The Pearce Atkinson papers consist of 295 letters, primarily between Atkinson and his parents, written mostly in the 1890s. In several letters written to their father in 1879, a young Pearce and his brother Clarence told of their daily lives, and frequently mentioned their newborn brother Arthur. Most of the correspondence, however, dates from the time that Pearce entered Lehigh University in Bethlehem, Pennsylvania, and covers his collegiate years as well as his early career as a railroad engineer for the Union Pacific Railroad Company. While in Pennsylvania, he frequently wrote his parents about his coursework, financial situation, and social life, which often included visits to Philadelphia. His father sometimes sent him money, and occasionally offered advice on education and other topics; in one letter, he suggested five possible thesis topics, all related to railroads (March 18, [1888]). Additionally, several academic progress reports are interspersed among the letters (June 22, 1888, January 1889, et al.). After graduation, Atkinson wrote his parents from various locations in the western United States, and described his career and life while based in Salt Lake City, Utah; Cheyenne, Wyoming; Denver, Colorado; and several locations throughout California.
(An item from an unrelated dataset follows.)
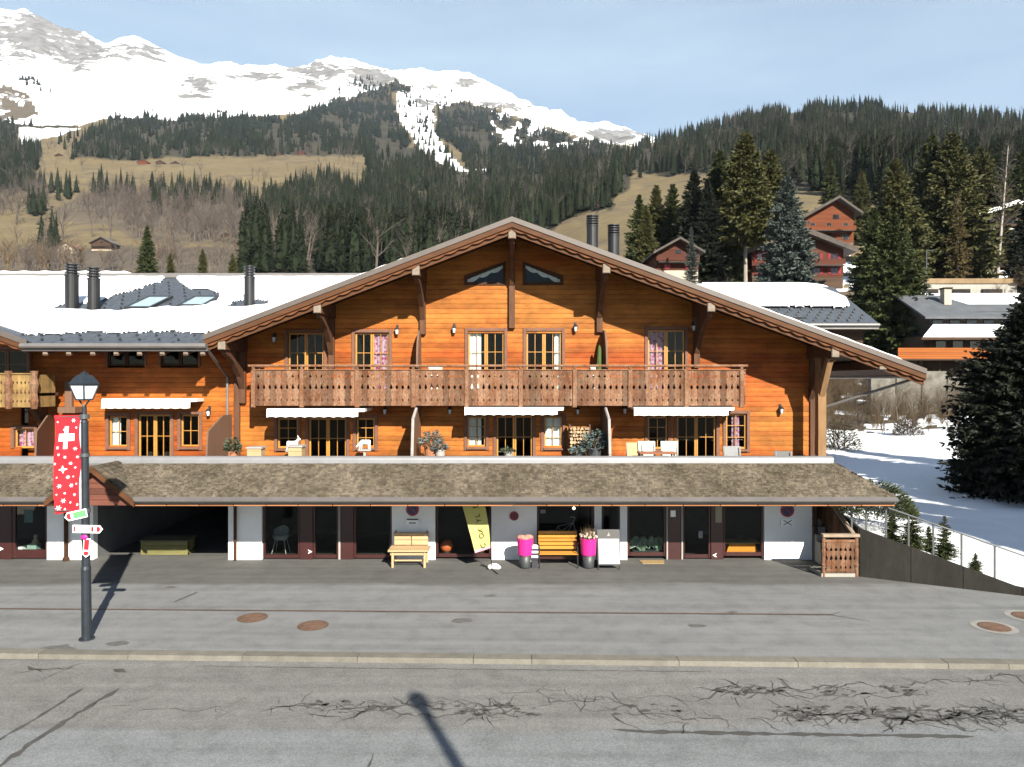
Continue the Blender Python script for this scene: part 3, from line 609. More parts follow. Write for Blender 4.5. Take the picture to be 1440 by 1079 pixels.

Along with discussing his engineering work, he also wrote vivid descriptions of the local scenery and occasionally commented on politics. On May 30, 1894, he mentioned a group of Coxey's army members encamped near Denver, and he continued to report about strikers and additional unrest throughout June. Atkinson's final letters were written in early 1895, though his parents received a handful of later correspondence, including condolences for his death (July 19, 1898) and a letter from Charles Pollak, a family friend, regarding the death of Pollak's father (November 14, 1903). The ephemera item is a bloodstained handkerchief, labeled "Pearce Atkinson."